For each frame that is transferred, the hardware at the other end must acknowledge that the frame
has been received before a successful transmission occurs. This requires enough capacity in the
hardware to allow continuous transmission of frames on the link, while waiting for the
acknowledgement to be sent by the receiver at the other end.
As the distance between switches and the link speed increases, additional buffer credits are
required for the ports used for long-distance connections. Distance levels define how buffer credits
are allocated and managed for extended ISLs. Buffer credits are managed from a common pool
available to a group of ports on a switch.
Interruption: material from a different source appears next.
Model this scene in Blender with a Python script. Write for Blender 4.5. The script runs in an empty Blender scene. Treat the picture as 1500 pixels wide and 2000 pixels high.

The buffer credit can be changed for specific applications
or operating environments, but it must be in agreement among all switches to allow formation of
the fabric.
To maintain 100 percent utilization of a 1 Gbps link for 100 km, the sending hardware must have
enough resources (BB credits) to keep 106,250 bytes on the link and the receiving hardware must
have enough resources to allow the sender to transmit continuously. To theoretically achieve 100
percent utilization of a 2 Gbps link for 100 km, the required number of BB credits ranges from 98
to 2310 depending on the average frame size. When the link speed is increased to 4 Gbps, the
required number of BB credits ranges from 196 to 4620. It is not possible for the switch to
determine what the frame size is going to be.
Considerations for calculating buffer credits
Following are the considerations for calculating how many ports can be configured for long
distance on all Fabric OS v7.x-capable switch modules:
456
Each port is part of a port group that includes a pool of buffer credits that can be utilized. This
is not the same as the port groups used for ISL Trunking.
Each user port reserves eight buffer credits when online or offline.
Any remaining buffers can be reserved by any port in the port group.
When QoS is enabled and the port is online, an additional 20 buffers are allocated to that port.
The FR4-18i blade has a limitation of 255 buffers maximum that can be allocated to a port,
which corresponds to a distance of ~500 km at 1 Gbps.